What the exercise asks: Please repeat the records exactly from their first line, finishing at the line containing "vs.exposure = 0.0" and including it.
— START OF Source material —
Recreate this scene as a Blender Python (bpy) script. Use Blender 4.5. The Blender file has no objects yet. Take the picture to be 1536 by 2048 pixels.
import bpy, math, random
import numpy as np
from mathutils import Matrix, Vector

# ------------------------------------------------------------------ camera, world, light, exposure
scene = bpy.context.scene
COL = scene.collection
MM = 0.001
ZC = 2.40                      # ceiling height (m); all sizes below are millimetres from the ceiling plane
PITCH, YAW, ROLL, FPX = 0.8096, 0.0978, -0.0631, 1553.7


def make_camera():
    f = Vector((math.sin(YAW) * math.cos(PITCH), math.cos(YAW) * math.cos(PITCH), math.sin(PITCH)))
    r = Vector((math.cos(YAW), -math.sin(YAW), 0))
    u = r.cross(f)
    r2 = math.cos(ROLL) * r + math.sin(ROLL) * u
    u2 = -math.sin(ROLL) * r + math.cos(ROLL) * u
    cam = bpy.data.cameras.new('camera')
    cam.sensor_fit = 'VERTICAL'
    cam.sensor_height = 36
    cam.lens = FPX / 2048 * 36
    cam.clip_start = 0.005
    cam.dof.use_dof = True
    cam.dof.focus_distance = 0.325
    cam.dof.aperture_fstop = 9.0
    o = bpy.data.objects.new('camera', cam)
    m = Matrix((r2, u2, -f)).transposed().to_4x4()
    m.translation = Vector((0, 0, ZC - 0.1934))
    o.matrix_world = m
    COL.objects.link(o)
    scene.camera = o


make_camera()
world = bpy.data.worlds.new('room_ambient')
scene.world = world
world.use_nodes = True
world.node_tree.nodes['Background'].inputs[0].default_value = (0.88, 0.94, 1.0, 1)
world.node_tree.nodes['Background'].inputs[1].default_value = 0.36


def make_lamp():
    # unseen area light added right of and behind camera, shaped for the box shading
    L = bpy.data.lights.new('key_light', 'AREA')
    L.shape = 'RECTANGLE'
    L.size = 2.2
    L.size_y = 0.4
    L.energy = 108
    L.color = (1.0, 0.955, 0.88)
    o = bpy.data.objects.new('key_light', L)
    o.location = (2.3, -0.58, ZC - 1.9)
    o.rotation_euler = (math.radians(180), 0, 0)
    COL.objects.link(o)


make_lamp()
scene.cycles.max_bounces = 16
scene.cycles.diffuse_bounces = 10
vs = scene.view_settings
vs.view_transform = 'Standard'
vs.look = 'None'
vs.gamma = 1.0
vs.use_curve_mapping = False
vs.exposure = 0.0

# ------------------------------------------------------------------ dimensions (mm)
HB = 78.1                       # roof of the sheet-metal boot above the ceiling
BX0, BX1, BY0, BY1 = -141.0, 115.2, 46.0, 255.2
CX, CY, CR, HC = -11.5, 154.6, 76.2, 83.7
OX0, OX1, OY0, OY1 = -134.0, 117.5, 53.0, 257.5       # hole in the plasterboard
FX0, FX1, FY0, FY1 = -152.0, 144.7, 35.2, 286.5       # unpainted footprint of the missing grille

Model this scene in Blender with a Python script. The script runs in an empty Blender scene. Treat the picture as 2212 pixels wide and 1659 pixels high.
— END OF Source material —
Reply:
Recreate this scene as a Blender Python (bpy) script. Use Blender 4.5. The Blender file has no objects yet. Take the picture to be 1536 by 2048 pixels.
import bpy, math, random
import numpy as np
from mathutils import Matrix, Vector

# ------------------------------------------------------------------ camera, world, light, exposure
scene = bpy.context.scene
COL = scene.collection
MM = 0.001
ZC = 2.40                      # ceiling height (m); all sizes below are millimetres from the ceiling plane
PITCH, YAW, ROLL, FPX = 0.8096, 0.0978, -0.0631, 1553.7


def make_camera():
    f = Vector((math.sin(YAW) * math.cos(PITCH), math.cos(YAW) * math.cos(PITCH), math.sin(PITCH)))
    r = Vector((math.cos(YAW), -math.sin(YAW), 0))
    u = r.cross(f)
    r2 = math.cos(ROLL) * r + math.sin(ROLL) * u
    u2 = -math.sin(ROLL) * r + math.cos(ROLL) * u
    cam = bpy.data.cameras.new('camera')
    cam.sensor_fit = 'VERTICAL'
    cam.sensor_height = 36
    cam.lens = FPX / 2048 * 36
    cam.clip_start = 0.005
    cam.dof.use_dof = True
    cam.dof.focus_distance = 0.325
    cam.dof.aperture_fstop = 9.0
    o = bpy.data.objects.new('camera', cam)
    m = Matrix((r2, u2, -f)).transposed().to_4x4()
    m.translation = Vector((0, 0, ZC - 0.1934))
    o.matrix_world = m
    COL.objects.link(o)
    scene.camera = o


make_camera()
world = bpy.data.worlds.new('room_ambient')
scene.world = world
world.use_nodes = True
world.node_tree.nodes['Background'].inputs[0].default_value = (0.88, 0.94, 1.0, 1)
world.node_tree.nodes['Background'].inputs[1].default_value = 0.36


def make_lamp():
    # unseen area light added right of and behind camera, shaped for the box shading
    L = bpy.data.lights.new('key_light', 'AREA')
    L.shape = 'RECTANGLE'
    L.size = 2.2
    L.size_y = 0.4
    L.energy = 108
    L.color = (1.0, 0.955, 0.88)
    o = bpy.data.objects.new('key_light', L)
    o.location = (2.3, -0.58, ZC - 1.9)
    o.rotation_euler = (math.radians(180), 0, 0)
    COL.objects.link(o)


make_lamp()
scene.cycles.max_bounces = 16
scene.cycles.diffuse_bounces = 10
vs = scene.view_settings
vs.view_transform = 'Standard'
vs.look = 'None'
vs.gamma = 1.0
vs.use_curve_mapping = False
vs.exposure = 0.0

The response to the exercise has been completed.